Monday, February 23, 2015

What did Ralph find when he hid in the thicket?

Good one. It's right at the very end of the book, and therefore is a moment that isn't much commented on - despite the fact that it's actually (I think, at least) very important for any essay thinking about the symbol of the Lord of the Flies himself - the pig's head on a stick.


Some context first: Ralph is now the only one left who hasn't been killed (Simon, Piggy) or encompassed into Jack's savage tribe. They're hunting the island for him, and haven't yet found him. So he's hiding in the greenery and trying to watch them without being watched. And interestingly, at one point, travelling across the island, he stumbles into Simon's 'place', the covered sheltered leave hideaway where the candle buds grow and where the Lord of the Flies on his stick argued with Simon shortly before Simon's death.


Golding makes it quite clear that it is the same place:



The slanting sticks of sunlight were lost among the branches. At length he came to a clearing in the forest where rock prevented vegetation from growing.



The darkness of Jack and Roger, though, has spread across the island:



Now it was a pool of shadows and Ralph nearly flung himself behind a tree when he saw something standing in the centre; but then he saw that the white face was bone and that the pig's skull grinned at him from the top of a stick. He walked slowly into the middle of the clearing and looked steadily at the skull that gleamed as white as ever the conch had done and seemed to jeer at him cynically. An inquisitive ant was busy in one of the eye sockets but otherwise the thing was lifeless.
Or was it?



Ralph stands face to face with the Lord of the Flies - the symbol (and see elsewhere in my answers to this group for more on this) of all evil and the devil himself. It is - symbolically - man versus evil.

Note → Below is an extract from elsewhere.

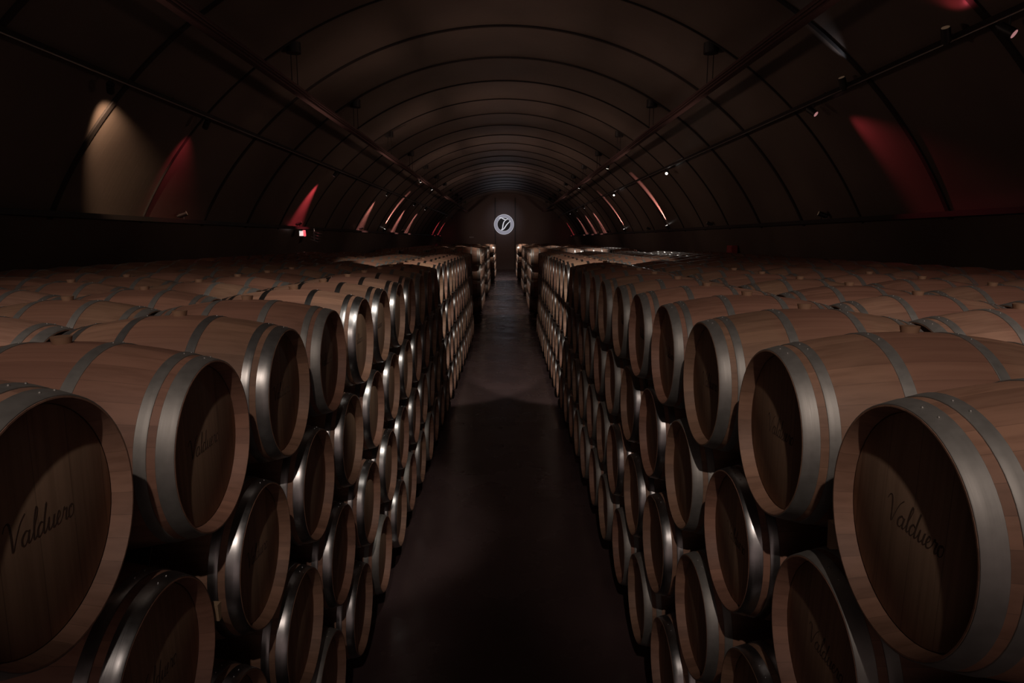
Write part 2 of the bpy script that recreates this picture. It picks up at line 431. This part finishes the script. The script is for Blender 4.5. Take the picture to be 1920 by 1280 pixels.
for t in NEAR:
    key = (t[0], t[1], t[2], t[7]); firsts.setdefault(key, []).append(t[3])
order = {k: {q: i for i, q in enumerate(sorted(v))} for k, v in firsts.items()}
for i, t in enumerate(NEAR):
    s, col, row, k, x, y, z, bi = t
    dx, dy, dz = FIX.get((s, col, row, k), (0, 0, 0))
    if (s, col, row, k) not in FIX and y > 2.2: dx = random.uniform(-0.008, 0.008)
    no = ORD[order[(s, col, row, bi)][k]]
    blk = ['', 'second ', 'third ', 'last '][bi]
    if col == 0: lab = 'oak barrel facing the aisle, %s layer of the %s%s stack, %s from the camera' % (ROWW[row], blk, SIDEW[s], no)
    else: lab = 'oak barrel topping the %s%s stack, %s column from the aisle, %s from the camera' % (blk, SIDEW[s], COLW[col], no)
    g = 'wine barrels of the %s%s stack' % (blk, SIDEW[s])
    fin = 'bright' if (s, col, row, k) in BRIGHT or (random.random() < (0.95 if y > 8.5 else 0.75 if s < 0 else 0.25) and (s, col, row, k) not in [(-1, 0, 0, 0), (-1, 0, 0, 1), (-1, 0, 0, 3)] and y > 1.7 and not (s > 0 and row == 0 and y < 6)) else 'galv'
    if (s, col, row, k) == (-1, 0, 0, 2) or (fin == 'galv' and s < 0 and random.random() < 0.4 and (s, col, row, k) != (-1, 0, 0, 0)): fin = 'satin'
    if col > 0 or (s, col, row, k) == (-1, 0, 0, 1): fin = 'galv'
    rot = Euler((random.uniform(-0.05, 0.05), 0, 0 if s < 0 else PI))
    if i >= PARTS_N:
        o = new_obj('wine_barrel', SMALL[fin]); tag(o, lab, 'barrel', g)
        o.location = (x + dx, y + dy, z + dz); o.rotation_euler = rot
        continue
    r = thing('wine_barrel', lab, 'barrel', Vector((x + dx, y + dy, z + dz)) + rot.to_matrix() @ Vector((0, 0, -RB)), g); r.rotation_euler = rot
    def part(nm, me):
        o = new_obj(nm, me, r); o.location = (0, 0, RB); return o
    part('staves', ME['staves']); part('head', ME['head'])
    for q, hm in enumerate(HM[fin]): part('hoop', hm)
    if row == 0: part('bung', ME['bung'])
    if col == 0 and ((row == 0 and y < 6) or (row == 1 and y < 3)): part('brand_lettering', ME['lettering'])
# everything too far back or too hidden to count: one object
if REST:
    bm = bmesh.new()
    for s, col, row, k, x, y, z, bi in REST:
        tmp = bmesh.new(); tmp.from_mesh(SMALL['bright'])
        tmp.transform(Matrix.Translation((x, y, z)) @ Euler((0, 0, 0 if s < 0 else PI)).to_matrix().to_4x4())
        me = bpy.data.meshes.new('tmp'); tmp.to_mesh(me); tmp.free(); bm.from_mesh(me); bpy.data.meshes.remove(me)
    me = bpy.data.meshes.new('distant_barrels'); bm.to_mesh(me); bm.free()
    for m in (M['staves'], M['head'], M['bright']): me.materials.append(m)
    me.shade_smooth()
    tag(new_obj('distant_barrels', me), 'mass of oak barrels in the dark back columns and far stacks', 'barrels', kind='stuff')

# bearers under the bottom layer, one long timber under each end of the barrels
for s in (-1, 1):
    zb = SIDE[s]['z'] - 3 * DZ - rad(0.28) - 0.016
    for q, xx in enumerate((0.19, 0.76)):
        bm = bmesh.new(); bevel_box(bm, SIDE[s]['x'] + s * xx, 10.2, zb / 2, 0.10, 18.6, zb, 0.006)
        tag(finish('bearer_timber', bm, M['timber'], smooth=False), 'dark timber bearer under the %s of the %s stack of barrels' % (('aisle end', 'back end')[q], SIDEW[s]), 'timber', 'bearers under the stacks')
# pale wooden wedges pushed between barrels of the second layer
def wedge(loc, rz, label, bot=-0.03, back=-0.16):
    bm = bmesh.new()
    v = [bm.verts.new((x, y * w_, z)) for x in (0.06, back) for y, z, w_ in ((-1, 0.03, 0.014), (1, 0.03, 0.014), (1, bot, 0.008), (-1, bot, 0.008))]
    for f in ((0, 1, 2, 3), (7, 6, 5, 4), (0, 4, 5, 1), (1, 5, 6, 2), (2, 6, 7, 3), (3, 7, 4, 0)): bm.faces.new([v[q] for q in f])
    o = finish('wooden_wedge', bm, M['wedge'], smooth=False); o.location = loc; o.rotation_euler = (0, 0, rz)
    return tag(o, label, 'wedge')
S = SIDE[1]; wedge((1.015, 1.852, S['z'] - 0.190), PI, 'pale wooden wedge end showing beside the first barrel head, right stack', bot=-0.053)
S = SIDE[-1]; wedge((S['x'] - 0.06, S['y'] + P_ - 0.066, S['z'] - DZ + 0.02), 0, 'pale wooden wedge between second-layer barrels of the left stack', back=-0.02)

# ---------------------------------------------------------------- emblem and fittings on the end wall
LX, LZ, LR = -0.23, H + 1.46, 0.96
em = thing('wall_emblem', 'round lit white emblem with a leaf-like letter on the dark end wall', 'sign', (LX, Y1 - 0.16, LZ))
bm = bmesh.new(); n = 72
def ring(bm, r0, r1, ya, yb):
    vs_ = []
    for k in range(n):
        a = 2 * PI * k / n
        vs_.append([bm.verts.new((r * math.cos(a), y, r * math.sin(a))) for r, y in ((r0, ya), (r1, ya), (r1, yb), (r0, yb))])
    for k in range(n):
        a, b = vs_[k], vs_[(k + 1) % n]
        for i in range(4): bm.faces.new((a[i], a[(i + 1) % 4], b[(i + 1) % 4], b[i]))
ring(bm, 0.70 * LR, 0.965 * LR, -0.02, 0.05)
finish('ring', bm, M['sign_ring'], em)
bm = bmesh.new(); ring(bm, 0.965 * LR, 1.0 * LR, -0.03, 0.05); ring(bm, 0.67 * LR, 0.70 * LR, -0.03, 0.05); ring(bm, 0.82 * LR, 0.835 * LR, -0.03, 0.0)
finish('ring_edge', bm, M['sign_line'], em)
bm = bmesh.new()
f0 = [bm.verts.new((0.69 * LR * math.cos(2 * PI * k / n), 0.02, 0.69 * LR * math.sin(2 * PI * k / n))) for k in range(n)]
f1 = [bm.verts.new((v.co.x, 0.05, v.co.z)) for v in f0]
bm.faces.new(f0); bm.faces.new(f1[::-1])
for k in range(n): bm.faces.new((f0[k], f0[(k + 1) % n], f1[(k + 1) % n], f1[k]))
finish('disc', bm, M['sign_disc'], em)
bm = bmesh.new()
for st in ([(-.50, .60), (-.30, .67), (-.02, .53), (.20, .46), (.42, .57)], [(.20, .46), (.0, .24), (-.10, -.08), (-.16, -.42), (-.30, -.57)], [(.66, .36), (.30, .0), (.0, -.42), (-.22, -.58)]):
    ribbon(bm, smooth_path(st), 0.085, lambda u, v, l: (u * LR, -0.025 if l else 0.019, v * LR), lambda t, d: 0.6 + 0.6 * math.sin(PI * t))
finish('leaf_letter', bm, M['sign_line'], em)
spot((0.1, 60.5, 6.6), (LX, Y1, LZ + 0.3), 150, COOL, 46, 1.0, 0.1)
bm = bmesh.new(); bevel_box(bm, -3.4, Y1 - 0.07, H + 0.22, 0.42, 0.05, 0.14, 0.01)
tag(finish('wall_plate', bm, M['grey'], smooth=False), 'small grey plate on the end wall beside the emblem', 'plate')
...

He stood, the skull about on a level with his face, and held up his hair with two hands. The teeth grinned, the empty sockets seemed to hold his gaze masterfully and without effort.
What was it?



Ralph somehow knows that there is something deeper to the meaning of the pig's head on a stick:



The skull regarded Ralph like one who knows all the answers and won't tell.



And then, just like in the novel, Ralph decides to fight evil head on:



A sick fear and rage swept him. Fiercely he hit out at the filthy thing in front of him that bobbed like a toy and came back, still grinning into his face, so that he lashed and cried out in loathing. Then he was licking his bruised knuckles and looking at the bare stick, while the skull lay in two pieces, its grin now six feet across.

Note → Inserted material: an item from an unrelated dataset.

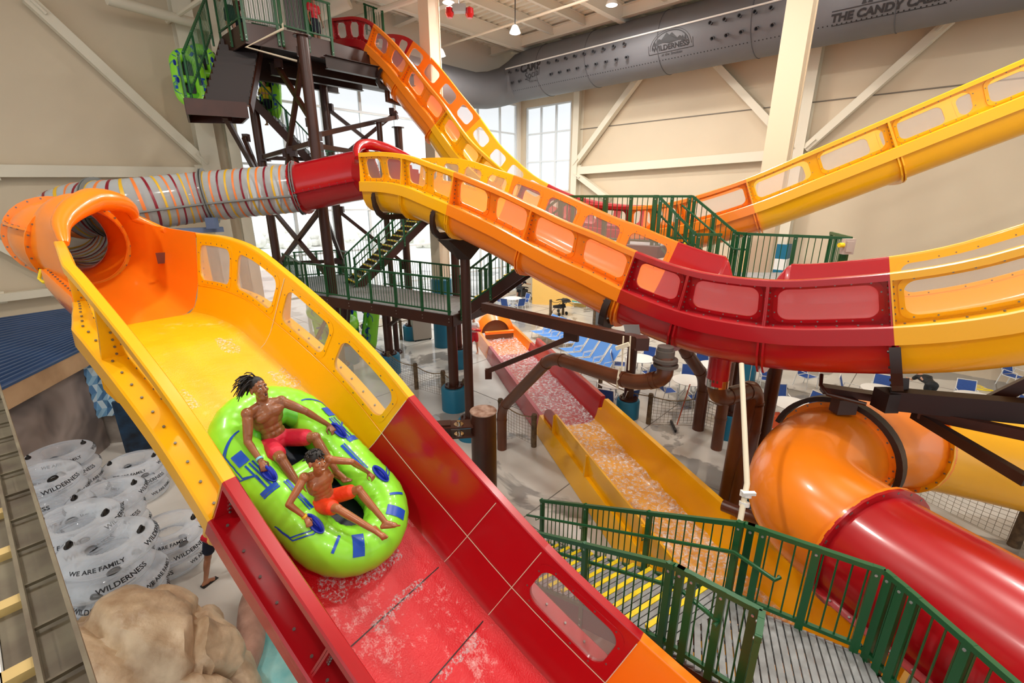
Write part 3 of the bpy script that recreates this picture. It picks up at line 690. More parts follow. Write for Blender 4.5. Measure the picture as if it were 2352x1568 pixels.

It's an ominous moment. What happens when man tries to take on evil forces? Evil gets worse: the grin spreads from one foot to six feet. Trying to destory evil has made it somehow larger and more powerful (both Simon and Piggy would agree with that sentiment).


This deeply symbolic and interpretable little moment - where Ralph finds the Lord of the Flies in the thicket - shows us the key theme of hte novel: the strength and power of evil. The darkness of man's heart spreads.